The culture has also evolved in a way that reflects the company’s scale. In the early days, speed and instinct were dominant. As the organization grew, those qualities were complemented by structure, accountability, and long-term thinking. Rather than replacing the original culture, this evolution has strengthened it, allowing the company to operate effectively in a more complex environment.

In that sense, the team is not only an outcome of the company’s success, but the primary driver of it.

Where do you see your company in five years?

Over the next five years, the objective is to extend our presence globally so that the platform is accessible in every country. The underlying need we address is universal, which means that the opportunity to connect learners and teachers is not limited by geography, only by the systems that enable that connection.

At scale, this translates into building a community that could include tens of millions of teachers, each contributing their expertise across a wide range of subjects and skill levels. As that community grows, the platform becomes more valuable, because it increases the likelihood that any learner can find the right match, regardless of what they are trying to learn.

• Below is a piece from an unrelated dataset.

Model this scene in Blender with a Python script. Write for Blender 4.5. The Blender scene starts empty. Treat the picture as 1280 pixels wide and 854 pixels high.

Technology will continue to play an important role in supporting this growth, particularly in improving how students and teachers find each other. Advances in personalization and search can make the matching process more efficient and more precise, reducing the time and effort required to identify the right fit. At the same time, it is important to recognize that technology is supporting the interaction, not replacing it. The relationship between a student and a teacher remains at the center of the experience.

The long-term direction is to make access to learning as straightforward as possible, so that anyone, anywhere, can connect with the knowledge they are seeking. As the platform evolves, the focus remains consistent, which is to improve the quality and accessibility of those connections at a global scale.